Transition Management in Numbers

Patrick Abadie, CEO of Delville Management, shares key figures on transition management. He reminds us that two conditions must typically be in place for a company to seek a transition manager: a management emergency and high stakes. The transition management firm, founded in 2010, carries out approximately 150 transition assignments per year.
External growth and mergers, digital and managerial transformation, cultural shifts and new economic strategies: to meet these challenges, organisations increasingly need targeted external support — which they find in experienced, adaptable professionals.
Delville Management: A Growing Talent Pool
On the supply side, both volume and structure are growing. Specialist firms benefit from an ever-expanding pool of experienced professionals who, for various reasons — including being sidelined professionally in their fifties — still have a great deal to offer other employers. In this regard, approximately 60% of transition managers are between 50 and 60 years old, according to data from Delville Management. "In general, two conditions are in place when a company calls us," explains Patrick Abadie, CEO of Delville Management, which he founded in 2010 and which carries out around 150 assignments per year. "There is urgency, and the stakes are high."
Assignments, which last only a few months, aim to put clients back on track — or to maintain continuity with the existing direction. Whether managing the consolidation of several acquired factories and rolling out consistent processes, executing a major transformation, or temporarily replacing a CEO, a supply chain specialist, an HR Director, or a project manager while a successor is found — or simply ensuring that employees are well supported during their manager's absence due to health or maternity leave — transition management is becoming increasingly mainstream.

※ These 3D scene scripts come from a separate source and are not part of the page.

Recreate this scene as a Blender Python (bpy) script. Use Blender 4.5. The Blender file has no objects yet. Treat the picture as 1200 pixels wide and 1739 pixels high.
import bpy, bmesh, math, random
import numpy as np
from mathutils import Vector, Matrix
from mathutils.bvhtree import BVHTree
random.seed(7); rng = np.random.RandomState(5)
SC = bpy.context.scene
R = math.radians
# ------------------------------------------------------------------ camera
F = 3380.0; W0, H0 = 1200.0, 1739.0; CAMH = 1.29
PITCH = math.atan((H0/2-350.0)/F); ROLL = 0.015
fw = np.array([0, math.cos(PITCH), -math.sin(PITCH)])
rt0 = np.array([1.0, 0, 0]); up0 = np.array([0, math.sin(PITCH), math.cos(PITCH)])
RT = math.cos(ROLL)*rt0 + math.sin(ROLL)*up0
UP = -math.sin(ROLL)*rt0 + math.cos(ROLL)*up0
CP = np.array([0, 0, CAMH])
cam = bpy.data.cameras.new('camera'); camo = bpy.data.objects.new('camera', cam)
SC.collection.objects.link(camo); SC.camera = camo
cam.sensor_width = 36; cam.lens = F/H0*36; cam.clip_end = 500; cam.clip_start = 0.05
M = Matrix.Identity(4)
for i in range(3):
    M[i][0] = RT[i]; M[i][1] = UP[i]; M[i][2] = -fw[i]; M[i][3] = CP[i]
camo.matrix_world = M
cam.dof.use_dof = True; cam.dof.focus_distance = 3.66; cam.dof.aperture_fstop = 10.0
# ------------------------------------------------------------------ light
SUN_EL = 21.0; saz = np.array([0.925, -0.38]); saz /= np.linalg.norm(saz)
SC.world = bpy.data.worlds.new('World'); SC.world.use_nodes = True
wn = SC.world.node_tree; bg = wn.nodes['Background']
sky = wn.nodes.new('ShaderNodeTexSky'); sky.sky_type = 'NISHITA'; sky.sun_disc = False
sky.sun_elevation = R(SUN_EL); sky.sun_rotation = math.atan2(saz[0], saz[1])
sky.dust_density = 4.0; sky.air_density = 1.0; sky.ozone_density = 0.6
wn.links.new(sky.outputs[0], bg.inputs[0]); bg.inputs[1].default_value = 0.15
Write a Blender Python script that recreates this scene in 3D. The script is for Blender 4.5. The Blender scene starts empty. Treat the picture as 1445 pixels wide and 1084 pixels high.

Who uses transition management?
According to Delville Management's 2019 survey 1, nearly 50% of organisations using transition management are large groups or subsidiaries, followed by SMEs (28%) and mid-sized companies (19%).

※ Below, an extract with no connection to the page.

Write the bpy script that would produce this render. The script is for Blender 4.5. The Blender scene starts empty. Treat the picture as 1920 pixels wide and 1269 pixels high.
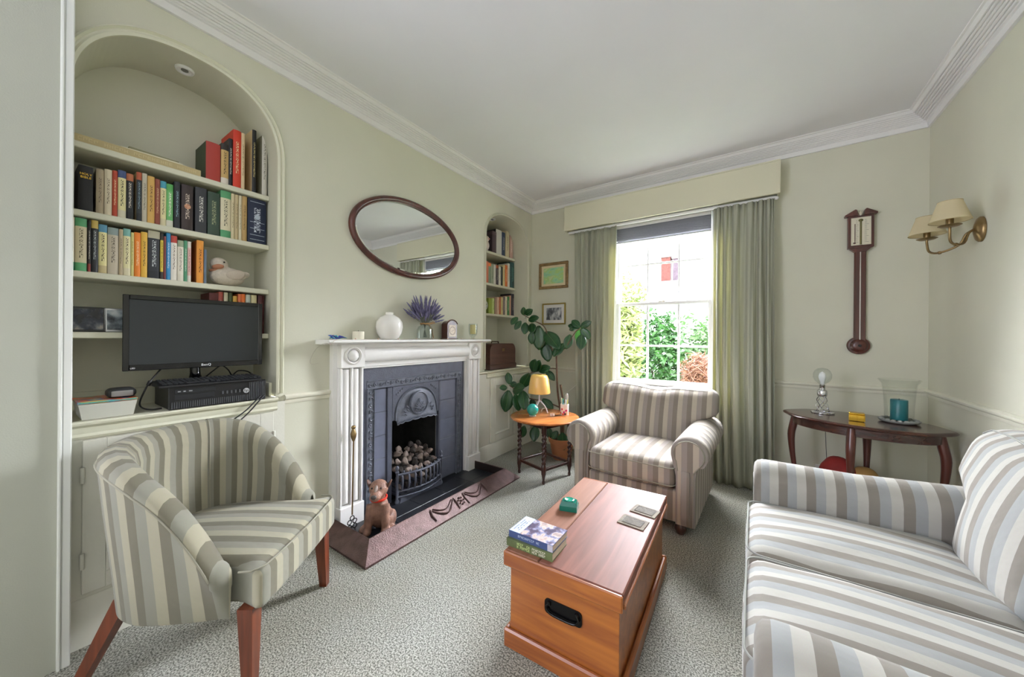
import bpy, bmesh, math, random
from mathutils import Vector, Matrix
random.seed(7)
PI = math.pi
R = math.radians
scn = bpy.context.scene
COL = scn.collection

# ---------------------------------------------------------------- camera
W, CEIL, CORN, DADO = 3.126, 2.74, 2.637, 0.856      # room width, ceiling, cornice foot, dado rail
cam_data = bpy.data.cameras.new('camera')
cam = bpy.data.objects.new('camera', cam_data)
COL.objects.link(cam)
cam_data.sensor_fit = 'HORIZONTAL'
cam_data.sensor_width = 36.0
cam_data.lens = 660.44 / 1920 * 36
cam_data.shift_y = -3.46 / 1920
cam_data.clip_start = 0.02
YAW, ROLL = 0.6008, 0.0076
cam.matrix_world = (Matrix.Translation((2.155, -3.5368, 1.209)) @ Matrix.Rotation(YAW, 4, 'Z')
                    @ Matrix.Rotation(PI / 2, 4, 'X') @ Matrix.Rotation(ROLL, 4, 'Z'))
scn.camera = cam

# ---------------------------------------------------------------- world, daylight, exposure
world = bpy.data.worlds.new('overcast_sky')
scn.world = world
world.use_nodes = True
bg = world.node_tree.nodes['Background']
bg.inputs[0].default_value = (0.93, 0.94, 1.08, 1)
bg.inputs[1].default_value = 5.0

def light(name, kind, loc, rot, energy, color=(1, 1, 1), **kw):
    d = bpy.data.lights.new(name, kind)
    d.energy = energy
    d.color = color
    for k, v in kw.items():
        setattr(d, k, v)
    o = bpy.data.objects.new(name, d)
    COL.objects.link(o)
    o.location = loc
    o.rotation_euler = rot
    return o

# bright hazy sky in front of the window: a very soft sun coming in over the garden
sun = light('hazy_sun', 'SUN', (1.4, 6, 6), (R(-57), 0, R(14)), 66.0, (0.98, 0.97, 1.05))
sun.data.angle = R(90)
# daylight from a window in the left-hand wall behind the camera, shining across the room
light('side_window_daylight', 'AREA', (0.16, -4.75, 1.60), (R(90), 0, R(-91)), 50.0, (0.91, 0.925, 1.10),
      shape='RECTANGLE', size=1.5, size_y=1.7)
# sky light portal in the front window
portal = light('window_portal', 'AREA', (1.42, 0.30, 1.55), (R(-90), 0, 0), 1.0, shape='RECTANGLE', size=1.0, size_y=1.7)
portal.data.cycles.is_portal = True

scn.view_settings.view_transform = 'Standard'
scn.view_settings.look = 'None'
scn.view_settings.exposure = 1.16
scn.view_settings.gamma = 1.0
scn.view_settings.use_curve_mapping = False
scn.cycles.use_denoising = True
scn.cycles.max_bounces = 10
scn.cycles.diffuse_bounces = 6
scn.cycles.caustics_reflective = False
scn.cycles.caustics_refractive = False
scn.cycles.sample_clamp_indirect = 4.0

# ---------------------------------------------------------------- materials
def lin(c):
    return c / 12.92 if c <= 0.04045 else ((c + 0.055) / 1.055) ** 2.4

def hx(h):
    h = h.lstrip('#')
    return tuple(lin(int(h[i:i + 2], 16) / 255) for i in (0, 2, 4)) + (1,)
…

For what types of assignments?
With a favourable economic environment, turnaround/recovery/restructuring assignments (20%) are declining in favour of assignments linked to business transformation and change management (80%), according to Delville Management.
For which functions?
The three functions most commonly served by transition managers are, in order: general management, human resources, and finance.
In which sectors?
One in two assignments is carried out in the industrial sector, according to Delville Management's 2019 survey. However, the services sector is growing and now accounts for 43% of assignments.
In which regions?
More than one in two assignments is carried out in Île-de-France. The next three most active regions are Auvergne-Rhône-Alpes (11%), the Grand Ouest (Bretagne, Normandie, Pays de la Loire) at 9%, and the Grand Est (7%).
What is the profile of a transition manager?
The majority are men (85%), with women representing only 15% of active transition managers today. Furthermore, 82% are over 51 years old (60% between 51 and 60, and 22% over 60). Additionally, 71% come from executive committee roles. More than 77% of managers have been choosing transition management assignments for at least two years, and 82% of respondents to the 2019 Delville survey had already completed multiple transition management assignments. In a highly dynamic market, nearly 60% of transition managers find a new assignment within three months.
For how long?
The average assignment lasts around nine months, but the number of assignments exceeding 12 months has more than doubled in two years, according to Delville Management.
(1) The Delville study was conducted between July and September 2019 via an email survey sent to nearly 1,300 transition managers.